"Ha. Yeah, right, you're so not worth this."
This is one of my favorite quotes from "My Big Fat Greek Wedding". And it's something that echos in my head all the time. I think it mostly has to do with those "I know this is the right thing, but am I really ready for this or should we have waited?" butterflies. I know that FH (future hubby for the non-weddingbook-ers out there) is who I'm supposed to be with. There isn't a moment that goes by that I don't envision my wedding day or the day that I'm told I can be a foster home or the day I finalize my first adoption and he's not standing right next to me. I see him in all of those things. He's the greatest thing to ever enter my life. But sometimes, I look at him and truly do wonder, "how in the heck did I get so dang lucky?!".

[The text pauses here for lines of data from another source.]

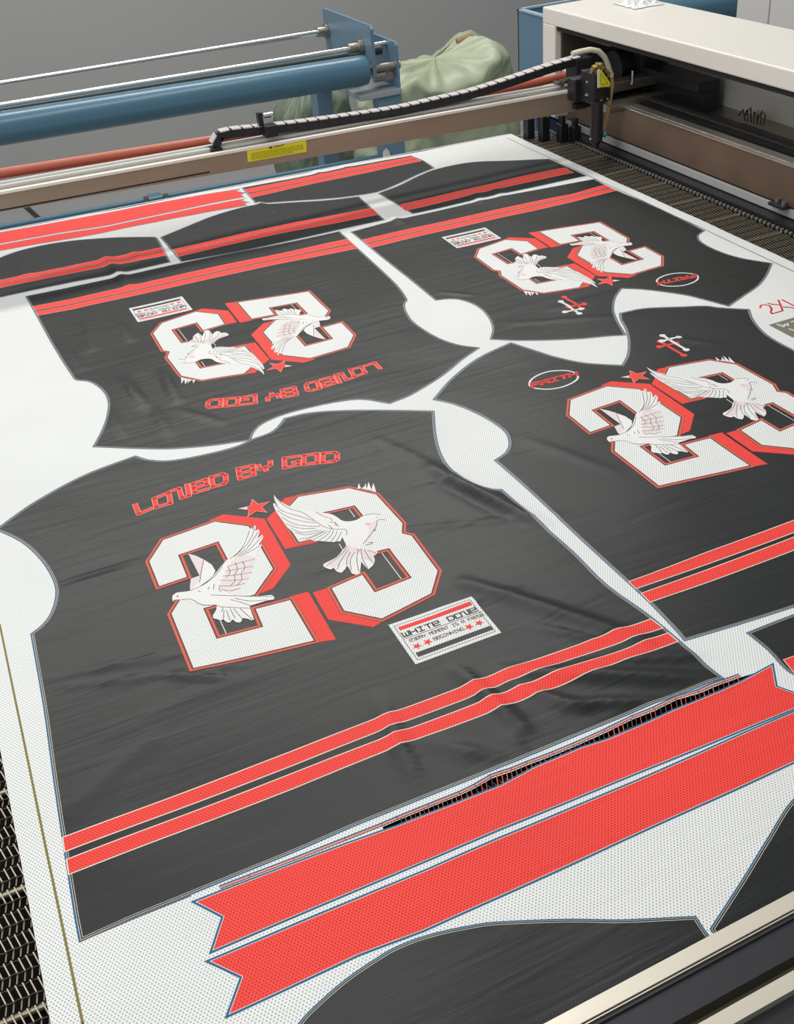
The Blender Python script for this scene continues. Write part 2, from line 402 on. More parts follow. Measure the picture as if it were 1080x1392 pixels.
# printed guide lines along both selvedges and a red trim beside the open cut
items = line(GG([(0, 850), (31, 1000), (64, 1160), (113, 1392), (135, 1500)]), 0.0022, L0, 'L')
tag(drape('guide_line', items, sh), 'thin olive line along the left edge')
items = line([(1.352, 1.0), (1.353, 1.9), (1.354, 2.52)], 0.002, L0, 'G')
tag(drape('guide_line', items, sh), 'thin grey line along the right edge')
trim_top = [(x, y - 3.0) for x, y in gap_top[:-1]]
items = []
lw = GG([(300, 1208), (340, 1192.5), (400, 1169.5), (470, 1142)] + trim_top)
items += line(lw, 0.0020, L0, 'P')
items += line([(x, y - .0010) for x, y in lw], 0.0009, L0 + .0002, 'M')
items += line([(x - .0002, y + .0020) for x, y in lw], 0.0014, L0 + .0002, 'B')
tag(drape('cut_trim', items, sh), 'dark red and blue trim strip along the open cut')
items = line(GG([(108, 1280.5), (185, 1247.5), (259, 1218.5)]), 0.0016, L0, 'G'); drape('edge_shade_line', items, sh)
# printed size marks at the right
q7 = crop(980, 360, 9.94)
st = [[(535, 590), (545, 555), (600, 545), (660, 560), (690, 600), (680, 650), (700, 668), (760, 650), (835, 628)], [(640, 530), (700, 540), (790, 548)], [(780, 485), (815, 560), (840, 630)],
      [(830, 480), (900, 515), (994, 560), (1060, 590)], [(850, 578), (920, 580), (1000, 592), (1100, 560)], [(1040, 470), (1090, 600), (1240, 560)]]
items = []
for s_ in st: items += line(smooth(GG(q7(s_)), False), 0.0034, L0, 'R')
tag(drape('size_marking', items, sh), 'red handwritten 2XL size mark')
tagq = GG([(1045.4, 443), (1110, 423), (1142, 440), (1077.6, 460)])
items = [(tagq, L0, 'T')]
for s_ in [[(765, 815), (800, 838), (815, 820), (850, 855), (870, 815)], [(890, 830), (912, 838), (905, 800)], [(955, 780), (985, 772)], [(930, 880), (1000, 905), (1030, 890)]]:
    items += line(GG(q7(s_)), 0.003, L0 + .0003, 'C')
tag(drape('printed_tag', items, sh), 'olive printed tag with pale letters')

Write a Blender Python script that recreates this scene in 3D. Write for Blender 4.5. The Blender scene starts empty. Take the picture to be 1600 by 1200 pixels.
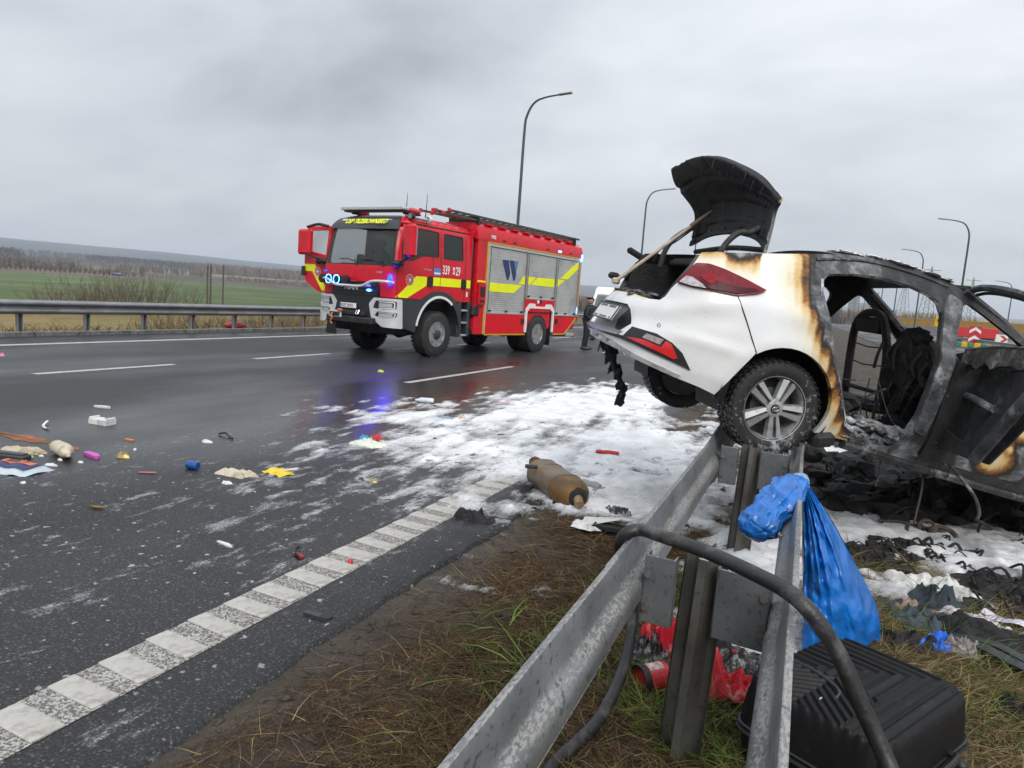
import bpy, math, random
import numpy as np
from mathutils import Vector, Matrix, geometry, noise as mnoise

# ------------------------------------------------------------------ camera, sky, sun, exposure
scene = bpy.context.scene
C = scene.collection
cam_data = bpy.data.cameras.new("camera")
cam_data.sensor_width = 36.0
cam_data.lens = 1109 / 1600 * 36
cam_data.clip_start = 0.05
cam_data.clip_end = 30000
cam = bpy.data.objects.new("camera", cam_data)
C.objects.link(cam)
scene.camera = cam
CAM_H = 1.57

def camera_axes():
    Y = np.array([(1278 - 800) / 1109, (500 - 600) / 1109, 1.0]); Y /= np.linalg.norm(Y)
    q = np.array([(278 - 800) / 1109, (500 - 1000 * math.tan(math.radians(4.2)) - 600) / 1109, 1.0])
    U = np.cross(Y, q); U /= np.linalg.norm(U)
    if U[1] > 0: U = -U
    X = np.cross(Y, U)
    if X[0] < 0: X = -X
    return np.stack([X, Y, U], 1)
CAM_M = camera_axes()
right, down, fwd_ax = CAM_M
cam.matrix_world = Matrix(((right[0], -down[0], -fwd_ax[0], 0), (right[1], -down[1], -fwd_ax[1], 0),
                           (right[2], -down[2], -fwd_ax[2], CAM_H), (0, 0, 0, 1)))

SUN_ELEV, SUN_AZ = math.radians(38), math.radians(145)
world = bpy.data.worlds.new("World")
scene.world = world
world.use_nodes = True
wn, wl = world.node_tree.nodes, world.node_tree.links
wn.clear()
def wnode(t, **k):
    n = wn.new(t)
    for a, b in k.items(): setattr(n, a, b)
    return n
w_out = wnode("ShaderNodeOutputWorld"); w_bg = wnode("ShaderNodeBackground")
w_bg.inputs["Strength"].default_value = 0.1
w_sky = wnode("ShaderNodeTexSky", sky_type="NISHITA", sun_disc=False, sun_elevation=SUN_ELEV, sun_rotation=SUN_AZ)
w_tc = wnode("ShaderNodeTexCoord")
w_sep = wnode("ShaderNodeSeparateXYZ")
wl.new(w_tc.outputs["Generated"], w_sep.inputs[0])
def wmath(op, a, b=None, c=None, clamp=False):
    n = wnode("ShaderNodeMath", operation=op, use_clamp=clamp)
    for i, v in enumerate((a, b, c)):
        if v is None: continue
        if isinstance(v, (int, float)): n.inputs[i].default_value = v
        else: wl.new(v, n.inputs[i])
    return n.outputs[0]
zz = wmath("ADD", wmath("MAXIMUM", w_sep.outputs[2], 0.0), 0.30)
comb = wnode("ShaderNodeCombineXYZ")
wl.new(wmath("DIVIDE", w_sep.outputs[0], zz), comb.inputs[0])
wl.new(wmath("DIVIDE", w_sep.outputs[1], zz), comb.inputs[1])
def wnoise(scale, detail, rough, off):
    m = wnode("ShaderNodeMapping"); m.inputs["Location"].default_value = off
    m.inputs["Rotation"].default_value = (0, 0, 0.5)
    m.inputs["Scale"].default_value = (0.85, 1.2, 1)
    wl.new(comb.outputs[0], m.inputs[0])
    n = wnode("ShaderNodeTexNoise"); n.inputs["Scale"].default_value = scale
    n.inputs["Detail"].default_value = detail; n.inputs["Roughness"].default_value = rough
    n.inputs["Distortion"].default_value = 0.35
    wl.new(m.outputs[0], n.inputs["Vector"])
    return n.outputs["Fac"]
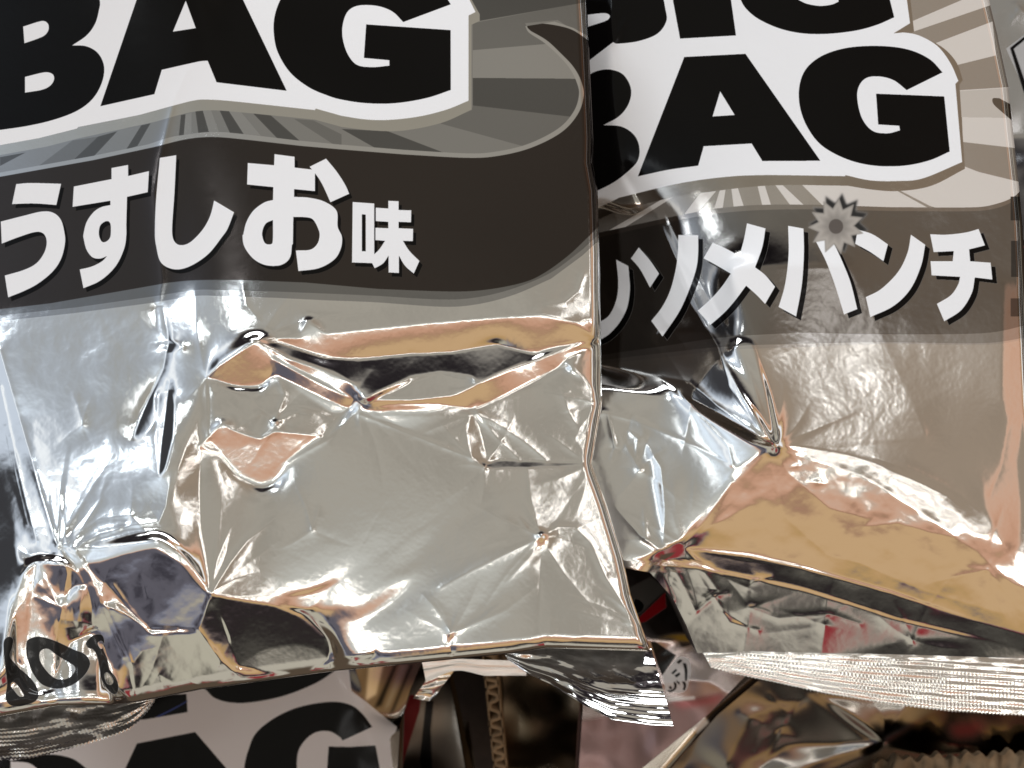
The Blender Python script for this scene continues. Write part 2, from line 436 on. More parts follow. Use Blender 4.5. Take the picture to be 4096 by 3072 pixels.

Since being with me, FH has had to move to a completely different city almost three hours from his family, he's agreed to take a job that I can see he does not enjoy and he's required to put up with my psychotic family. And I feel bad for him. I know he doesn't want to deal with this junk, and at times, I feel like I'm practically forcing it upon him. I don't know. I think it's just random junk floating through my mind trying to make me find something wrong with everything. I've done really good so far. Six months of being engaged and only six months until we're married. We're at the halfway mark. I am just way too anxious for it all to pass. I want it over with so that I can start my life as a married woman with the man of my dreams.